ZEN GARDEN OR YOUR-GO-TO GARDEN

You’ve got a backyard garden and you’ve got some plants, on top of it you’ve got some boulders but what is really lacking in your home decor is a meditating place. Not to worry because with ingredients like this you can turn your home garden into a Zen garden in no time. If you are tired of constantly looking at the dry interior design of your balcony garden then Zen garden should be your go to. Any landscape architect who chooses to be with nature spiritually and interprets the word symbolically is a good candidate for this kind of garden. It’s extremely low maintenance but requires loads of hard work.

In ancient Japan, Buddhist monks developed Zen garden to represent a miniature landscape garden. Keeping this in mind, they incorporated all the components of nature- white gravels to represent ocean waves, huge boulders to represent mountains, small rounded or flat rocks to represent islands and plants to represent greenery and island vegetation. Zen gardens are quite different from rock gardens but because of their heavy reliance on rocks, sometimes they’re also called “Japanese rock garden”. Some of the tools and supplies required to implement this gardening idea are:

  • Rocks or boulders- large rocks and boulders are the most important feature of any Zen garden as they give it a traditional touch. However if you’ve got a small space then it’s better to avoid huge rocks and boulders so the space doesn’t look overcrowded. 
  • White gravel or a water feature– to represent water, an actual garden water feature or white gravels have been used since centuries. One thing to keep in mind if you’re opting for sand instead of gravels is that sand tends to easily blow around with wind or get washed away with heavy rain. If your garden is in a protected area then choosing sand is a decent option but it’s still advisable to use crushed gravels or rocks.
  • Plants- these are considered to be optional as a traditional Zen garden might not always incorporate plants within it. However, it’s advisable to opt for hardy plants like cacti and succulents that can survive better in hot conditions. Creeping thyme, Moss, Chinese lanterns, Ferns etc can also be used to give a green touch to your Zen garden.
  • Focal element (optional)-Zen gardens are specifically used for meditation purpose and hence any focal element like a bench or a statue can aid with its relaxation process.

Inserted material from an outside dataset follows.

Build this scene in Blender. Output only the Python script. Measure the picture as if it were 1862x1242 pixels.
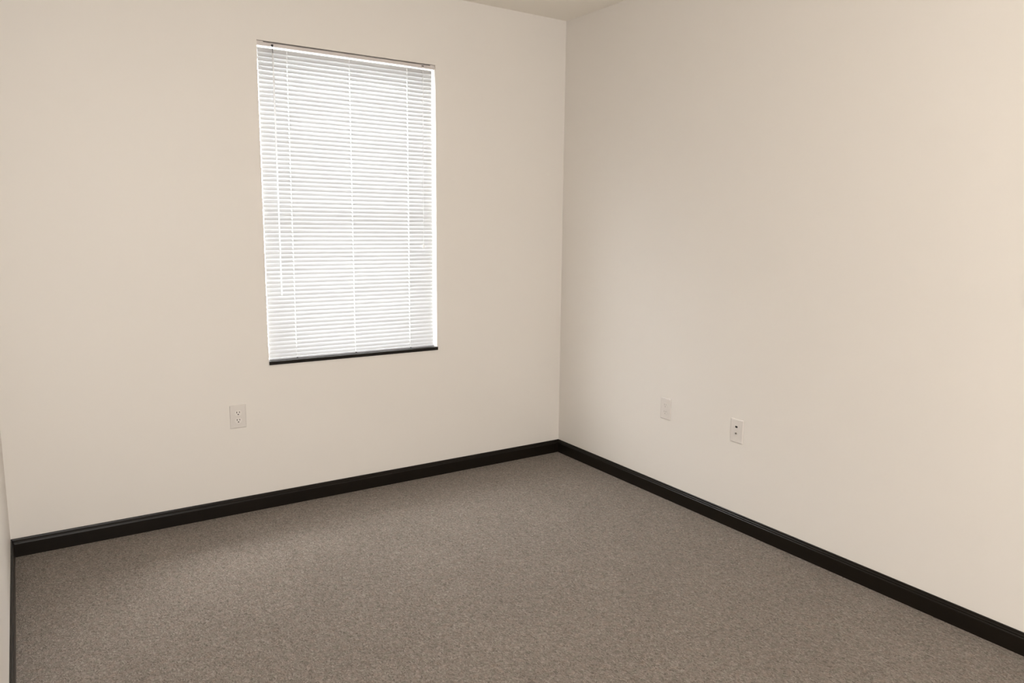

 The term gardening is often considered synonymous to growing  plants but a Zen garden which does not necessarily revolve around garden plants should in no way be equated to less hard work. The sky is the limit when it comes to gardening however one should remember that the larger they go, the more complex the project would be. To balance this problem out, following are the steps to create an easy miniature Zen garden:

  1. Clear the space- The first step of creating a Zen garden requires you to choose an area from your front or back yard that would compliment your house design. It’s important to clear out all the plants, grass or weed of that area so you can easily rake the soil there. The next step is to edge your garden that would prevent the weeds to creep in again. Plastic can be a good source of edging if you are working on a budget, otherwise opting for some decorative edging like rocks can also work their magic.
  2. Add the elements- If you have a planter, a bench or a statue that you want to incorporate then make sure you figure out its placement first. A Zen garden is the definition of simplicity and hence it’s important not to add too many elements that can destroy the garden’s authenticity. Sketching your design on a paper first can help you figure out all of this in a much better way.
  3. Add the water feature- The white gravels have been used in a Zen garden traditionally to represent water flow and therefore if one opt for these gravels then they should lay it in a curved pattern as water never flows in a straight line. The best part about this is that you can rake it and draw flowing patterns in the gravel to help with the meditation. A garden fountain can also be included instead of the gravels but it shouldn’t overpower the whole beauty and simplicity of the garden.
  4. Add the plants- This is a completely optional step but there are no set rules when it comes to designing a garden. Hence, if you’re a sucker for greenery then you can either add a few potted plants or plant the seeds right into the garden. Succulents and cacti would go a long way but they shouldn’t make the garden look overgrown when the plants fill in.
  5. Use smaller stones- This is the last step that gives a final touch to your newly created Zen garden. It’s advisable to use medium sized grey river rocks and lay them over the top of the soil. You can create a pattern with them, lay them flat or simply place them vertically next to each other till they cover every little spot of the soil.

This is it for the steps, now all you do is sit back and enjoy. The greatest perk of having a Zen garden is that even if you won’t use it regularly, it can still become your “thinking place”. Turn your balcony or empty spaces into your thinking place with zen garden. While some gardeners are more concerned with exploiting colour theory, Zen gardeners have the ability to take advantage of cool colours like lavender and blue that can leave a calming and a serene impact over the whole of the backyard. If you work a lot or can’t usually make time for gardening then this low-maintenance Zen garden can come in handy especially if you are going for a succulent Zen garden or just a traditional “Japanese Zen rock garden” without any plants. To sum it up, this kind of garden not only caters to those who lack time but also to those who have been having a hard time dealing with a trouble spot in their yard where little else will grow.